I would ask myself, “Why did it take me so long to really learn and understand the importance of health and healthy movement?” It shouldn’t be the case. I shouldn’t have to go into wealthier neighborhoods to access quality movement and community interest.

I decided to drop a barebones studio and keep my corporate track in marketing. At the time, becoming a chief marketing officer (CMO) was my goal. But I would make sure that my other efforts would positively benefit the community.

Berger: Your business has grown considerably in a relatively short period. Please explain what keeps your pilot light going on the inside to further growth, commitment and your purpose?

Obi: Failure pushed me to do a complete 180 in life. I decided to change who I am while also impacting the community. I want to leave my stamp on life. I believe that time of failure in my life led to me never being content. I dropped one studio, and it did well, but soon it wasn’t enough because not enough people could sign up for classes. Then that leads to a second and third studio with other options, such as a franchise model and even supplement products to consider. It’s a blessing and a curse, but I guess it’s never truly enough.

For me, it’s about the people in this community and making sure they’re well taken care of because this is my family. When I look at people in classes with me, they are my brothers and sisters, and I want to see us collectively continue to do better. I love being part of the growth of our community and the development of ‘us.’

It’s always been people over profit. Being an entrepreneur does not necessarily define me. It’s about focusing on making sure that the community is healthy. I don’t even like to describe myself as a fitness expert. Recently, I’ve looked back at history and the early 1900s pioneers like Joseph Pilates. At the time, they were considered “culturists” acting as ambassadors of movement. I’ve started to lean towards being a wellness culturist, mainly focusing on underserved communities and black women.

Health Education

Berger: Let’s talk about education. How did your educational experiences impact your approach to health and wellness models of practice?

Obi: I entered a school for the gifted and talented in middle school, where I performed dance, but overall, my education experience lacked health learning outside of gym and recess. It wasn’t part of the program as a whole.

Today, I see a lack of importance in schools on health education. Everybody’s focused on STEM, but not as much on physical health. While scarce in my world growing up, there might be even less right now.

Starting at an early age is key and teaching kids about the basics of food through healthy food options instead of quick snacks so they can generate a palette for fresh fruits and vegetables. In communities with less access to fresh options, the same commitment can occur with frozen fruits and vegetables. Not everything has to be organic, but simply introducing healthy choices early on is important.

Adding a level of education for parents and the kids is essential. After all, the parents are the ones who will be purchasing the food.

Most of our clients at The Fit In are 35 years and up. They’re older and tend to have families and kids. If they understand why health and wellness are vital, they can pass that knowledge down to their kids and spouses.

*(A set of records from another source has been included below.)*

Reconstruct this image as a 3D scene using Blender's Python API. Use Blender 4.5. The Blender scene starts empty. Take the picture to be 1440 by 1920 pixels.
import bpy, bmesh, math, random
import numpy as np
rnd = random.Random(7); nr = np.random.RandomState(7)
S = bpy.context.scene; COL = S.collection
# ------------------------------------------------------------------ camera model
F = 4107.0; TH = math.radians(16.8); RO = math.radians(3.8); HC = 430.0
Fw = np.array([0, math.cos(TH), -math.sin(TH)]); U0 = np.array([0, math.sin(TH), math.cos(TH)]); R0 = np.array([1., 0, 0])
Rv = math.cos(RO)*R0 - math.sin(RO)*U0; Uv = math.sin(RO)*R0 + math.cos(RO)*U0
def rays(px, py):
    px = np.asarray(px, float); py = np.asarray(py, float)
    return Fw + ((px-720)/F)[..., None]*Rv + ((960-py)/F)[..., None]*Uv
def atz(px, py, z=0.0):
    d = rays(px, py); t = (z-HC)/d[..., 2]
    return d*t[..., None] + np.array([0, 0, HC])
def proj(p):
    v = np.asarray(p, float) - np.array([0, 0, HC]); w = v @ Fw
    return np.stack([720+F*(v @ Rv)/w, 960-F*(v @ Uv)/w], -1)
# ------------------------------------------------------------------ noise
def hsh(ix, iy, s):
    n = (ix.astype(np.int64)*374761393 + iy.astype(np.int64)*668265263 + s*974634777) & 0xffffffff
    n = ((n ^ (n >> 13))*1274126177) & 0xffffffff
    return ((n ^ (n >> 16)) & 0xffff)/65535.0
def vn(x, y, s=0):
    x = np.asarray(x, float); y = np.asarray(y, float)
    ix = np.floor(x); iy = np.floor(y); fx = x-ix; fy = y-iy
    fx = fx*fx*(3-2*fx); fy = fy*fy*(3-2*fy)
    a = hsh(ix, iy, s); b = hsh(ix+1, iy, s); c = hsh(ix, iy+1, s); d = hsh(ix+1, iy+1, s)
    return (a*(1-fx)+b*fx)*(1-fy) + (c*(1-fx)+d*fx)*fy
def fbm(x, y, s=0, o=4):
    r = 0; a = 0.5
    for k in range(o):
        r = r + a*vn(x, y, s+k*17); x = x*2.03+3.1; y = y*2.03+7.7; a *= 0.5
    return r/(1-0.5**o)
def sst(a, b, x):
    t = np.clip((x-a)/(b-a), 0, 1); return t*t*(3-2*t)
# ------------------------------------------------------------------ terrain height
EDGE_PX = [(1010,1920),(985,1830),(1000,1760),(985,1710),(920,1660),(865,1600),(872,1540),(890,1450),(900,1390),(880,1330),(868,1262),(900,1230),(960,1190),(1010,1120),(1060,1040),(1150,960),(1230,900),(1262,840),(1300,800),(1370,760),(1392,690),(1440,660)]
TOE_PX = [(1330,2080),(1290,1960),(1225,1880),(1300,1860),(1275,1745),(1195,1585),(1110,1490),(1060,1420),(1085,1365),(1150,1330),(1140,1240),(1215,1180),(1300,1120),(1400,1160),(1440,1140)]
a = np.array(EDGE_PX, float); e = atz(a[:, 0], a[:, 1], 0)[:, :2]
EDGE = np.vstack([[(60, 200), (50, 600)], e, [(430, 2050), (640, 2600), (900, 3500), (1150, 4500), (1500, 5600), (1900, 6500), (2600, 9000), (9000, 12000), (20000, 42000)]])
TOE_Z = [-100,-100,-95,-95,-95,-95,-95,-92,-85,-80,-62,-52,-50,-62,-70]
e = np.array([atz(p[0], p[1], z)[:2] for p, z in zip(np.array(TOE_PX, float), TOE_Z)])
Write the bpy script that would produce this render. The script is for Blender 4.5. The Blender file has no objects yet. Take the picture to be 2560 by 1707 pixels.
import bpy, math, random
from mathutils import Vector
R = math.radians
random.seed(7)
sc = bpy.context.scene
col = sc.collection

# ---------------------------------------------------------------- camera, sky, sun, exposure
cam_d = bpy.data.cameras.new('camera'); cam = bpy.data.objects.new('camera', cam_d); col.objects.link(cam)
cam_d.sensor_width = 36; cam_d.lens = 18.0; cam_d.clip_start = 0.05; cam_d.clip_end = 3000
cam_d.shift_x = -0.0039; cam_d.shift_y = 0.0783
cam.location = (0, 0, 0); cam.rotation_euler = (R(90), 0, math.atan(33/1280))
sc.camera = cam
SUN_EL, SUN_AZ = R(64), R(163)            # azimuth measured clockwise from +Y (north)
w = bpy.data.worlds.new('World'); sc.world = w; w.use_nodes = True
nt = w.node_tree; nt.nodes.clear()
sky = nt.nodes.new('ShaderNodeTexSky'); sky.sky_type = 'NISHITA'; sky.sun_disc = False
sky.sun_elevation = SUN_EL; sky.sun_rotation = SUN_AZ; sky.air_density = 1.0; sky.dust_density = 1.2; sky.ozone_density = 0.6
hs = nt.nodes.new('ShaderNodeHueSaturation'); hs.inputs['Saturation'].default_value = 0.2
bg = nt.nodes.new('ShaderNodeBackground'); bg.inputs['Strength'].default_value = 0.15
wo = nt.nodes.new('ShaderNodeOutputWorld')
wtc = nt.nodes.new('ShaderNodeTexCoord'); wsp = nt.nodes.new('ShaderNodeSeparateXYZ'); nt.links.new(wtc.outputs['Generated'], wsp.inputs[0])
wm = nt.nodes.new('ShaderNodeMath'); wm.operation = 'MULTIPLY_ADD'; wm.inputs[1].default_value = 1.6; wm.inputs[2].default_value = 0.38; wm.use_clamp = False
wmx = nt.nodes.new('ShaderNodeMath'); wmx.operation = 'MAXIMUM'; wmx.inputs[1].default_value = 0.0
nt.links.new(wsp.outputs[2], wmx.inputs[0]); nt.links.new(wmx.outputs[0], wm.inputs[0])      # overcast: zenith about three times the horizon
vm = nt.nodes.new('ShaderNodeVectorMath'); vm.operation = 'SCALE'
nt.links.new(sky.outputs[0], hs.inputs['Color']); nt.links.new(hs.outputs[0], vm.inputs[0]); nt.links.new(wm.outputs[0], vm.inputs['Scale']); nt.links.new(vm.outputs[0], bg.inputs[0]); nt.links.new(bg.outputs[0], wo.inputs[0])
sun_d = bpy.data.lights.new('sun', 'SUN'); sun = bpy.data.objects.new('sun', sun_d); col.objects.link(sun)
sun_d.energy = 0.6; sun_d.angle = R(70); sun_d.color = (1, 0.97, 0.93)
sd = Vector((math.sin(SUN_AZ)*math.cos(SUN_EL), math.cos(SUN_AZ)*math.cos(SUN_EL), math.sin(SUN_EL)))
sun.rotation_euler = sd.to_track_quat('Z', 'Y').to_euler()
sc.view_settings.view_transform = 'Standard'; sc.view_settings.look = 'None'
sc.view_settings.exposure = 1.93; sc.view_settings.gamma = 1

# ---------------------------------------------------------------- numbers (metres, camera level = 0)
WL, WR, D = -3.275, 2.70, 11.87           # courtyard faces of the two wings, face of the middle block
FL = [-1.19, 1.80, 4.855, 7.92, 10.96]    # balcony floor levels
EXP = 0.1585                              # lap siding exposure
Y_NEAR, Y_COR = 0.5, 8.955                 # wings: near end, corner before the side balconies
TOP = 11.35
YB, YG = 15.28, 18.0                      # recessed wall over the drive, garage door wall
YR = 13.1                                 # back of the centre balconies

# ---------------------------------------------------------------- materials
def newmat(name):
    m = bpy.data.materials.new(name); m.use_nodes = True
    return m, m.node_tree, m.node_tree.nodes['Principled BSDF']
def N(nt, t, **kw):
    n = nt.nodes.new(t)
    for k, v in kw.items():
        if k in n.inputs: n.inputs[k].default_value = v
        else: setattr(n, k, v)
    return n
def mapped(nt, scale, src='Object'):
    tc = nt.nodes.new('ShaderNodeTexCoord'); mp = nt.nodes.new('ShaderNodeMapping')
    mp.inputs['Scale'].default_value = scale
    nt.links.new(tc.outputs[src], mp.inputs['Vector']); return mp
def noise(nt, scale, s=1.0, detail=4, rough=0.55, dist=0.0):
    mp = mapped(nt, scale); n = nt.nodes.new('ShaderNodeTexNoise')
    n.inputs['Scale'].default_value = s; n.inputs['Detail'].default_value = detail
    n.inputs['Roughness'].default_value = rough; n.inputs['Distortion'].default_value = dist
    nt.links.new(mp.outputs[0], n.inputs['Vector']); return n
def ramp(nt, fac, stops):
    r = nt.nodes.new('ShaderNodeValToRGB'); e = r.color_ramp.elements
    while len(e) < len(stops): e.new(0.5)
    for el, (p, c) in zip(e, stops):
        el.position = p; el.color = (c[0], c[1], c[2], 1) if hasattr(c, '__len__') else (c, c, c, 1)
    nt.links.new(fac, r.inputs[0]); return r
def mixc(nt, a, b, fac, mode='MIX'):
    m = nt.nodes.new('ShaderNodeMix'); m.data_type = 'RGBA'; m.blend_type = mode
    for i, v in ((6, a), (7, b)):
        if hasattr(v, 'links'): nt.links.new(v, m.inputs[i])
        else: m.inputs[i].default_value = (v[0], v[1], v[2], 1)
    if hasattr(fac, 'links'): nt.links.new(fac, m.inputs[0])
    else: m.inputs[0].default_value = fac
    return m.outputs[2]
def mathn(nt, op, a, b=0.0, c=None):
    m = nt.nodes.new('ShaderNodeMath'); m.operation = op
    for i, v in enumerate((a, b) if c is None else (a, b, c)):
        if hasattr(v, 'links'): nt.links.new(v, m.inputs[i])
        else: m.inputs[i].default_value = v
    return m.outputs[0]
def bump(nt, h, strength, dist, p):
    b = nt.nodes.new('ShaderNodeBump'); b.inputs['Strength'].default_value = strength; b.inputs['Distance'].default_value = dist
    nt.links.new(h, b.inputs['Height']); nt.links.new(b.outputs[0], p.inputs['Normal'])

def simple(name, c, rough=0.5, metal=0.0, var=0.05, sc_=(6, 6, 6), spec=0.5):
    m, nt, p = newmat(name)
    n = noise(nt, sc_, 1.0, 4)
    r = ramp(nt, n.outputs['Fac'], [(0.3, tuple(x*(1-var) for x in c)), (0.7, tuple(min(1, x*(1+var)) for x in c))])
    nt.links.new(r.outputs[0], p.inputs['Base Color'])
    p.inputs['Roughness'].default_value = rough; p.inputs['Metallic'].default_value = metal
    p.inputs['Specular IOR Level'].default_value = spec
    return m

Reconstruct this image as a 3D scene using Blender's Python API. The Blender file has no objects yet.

Ife Obi had the option to hunker down in her community as an immigrant and accept the status quo as a forgone conclusion. Instead, Obi chose to punch first. As a result, she has not only pierced cultural assumptions but also architected a new and vibrant path for community members of all shapes and sizes, backgrounds and interests into one ecosystem of healthy living.

The ‘American Dream’ appears to be alive and well. Class is about to begin and Obi expects your participation.

Interviews have been edited and condensed for clarity.